Também é lei do tempo que ele tenha os seus acasos. Assim, na quinta-feira 27 todo os EUA queriam saber novamente o que acontecera a Jaycee Lee Dugard, só que agora pelo avesso do sumiço: ou seja, ela reapareceu. Por acaso, não mais que por acaso, a polícia suspeitou de um cidadão que distribuía folhetos religiosos acompanhado de uma mulher e duas adolescentes – desconfiou que as crianças não eram suas filhas. Na delegacia, descobriu-se que o cidadão é Phillip Garrido, vivendo em liberdade condicional após cumprir pena por estupro. O mistério de duas décadas saldou então a sua dívida com o tempo e revelou uma história de loucura. Garrido raptou Jaycee quando ela tinha 11 anos. Desde aquele dia, ela viveu escravizada num quintal oculto por muralhas e arvoredos que cercam a casa de seu algoz.
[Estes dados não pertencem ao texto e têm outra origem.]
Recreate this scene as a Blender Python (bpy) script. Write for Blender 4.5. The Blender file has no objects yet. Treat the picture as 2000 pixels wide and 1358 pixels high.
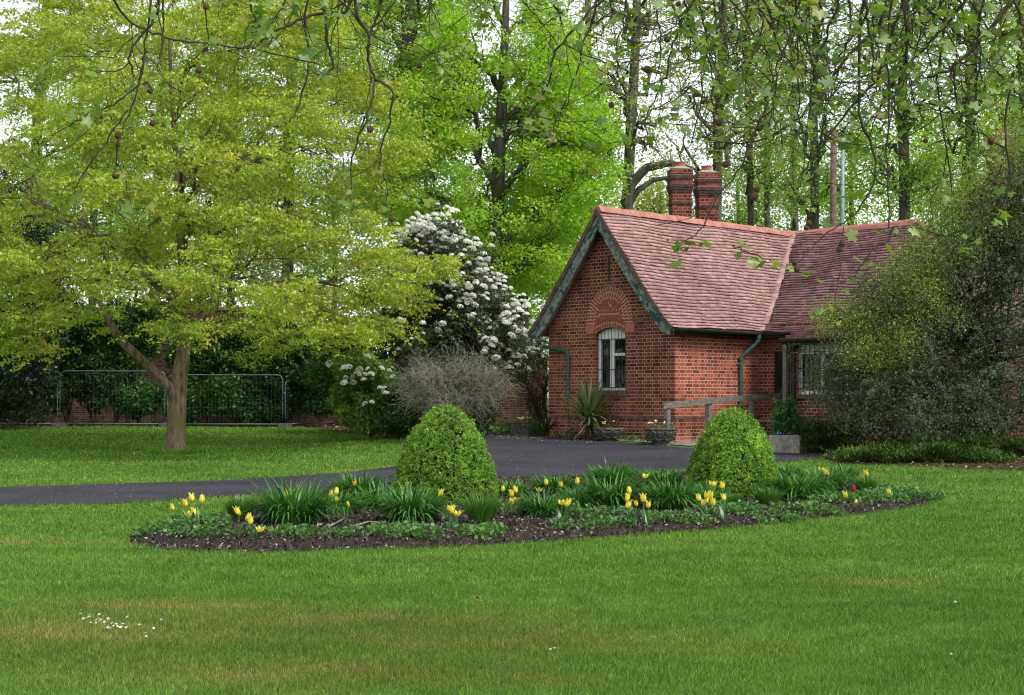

“Barbárie”, diz a polícia. “É como se todos estivessem acampando”, delira Garrido. Mais: ele é de fato o pai das duas crianças que o acompanhavam na panfletagem religiosa e a mãe dessas meninas é justamente Jaycee (as garotas, 14 anos e 11 anos, jamais foram à escola). Psicótico, numa espécie de eterno surto, Garrido disse à polícia que “fala com Deus através de uma caixa”. Finalmente, Jaycee ressurgiu e seu padrasto não mentira quando disse, há 18 anos, que vira a menina ser empurrada para dentro de um carro cinza e que tentara seguilo em vão com sua bicicleta. Mas também ele passou a ter, a partir da sexta-feira, uma dívida com a história: o que quis dizer ao relatar que Jaycee, no reencontro com a mãe, teria admitido se “sentir muito culpada pelo vínculo que teve com o sequestrador”?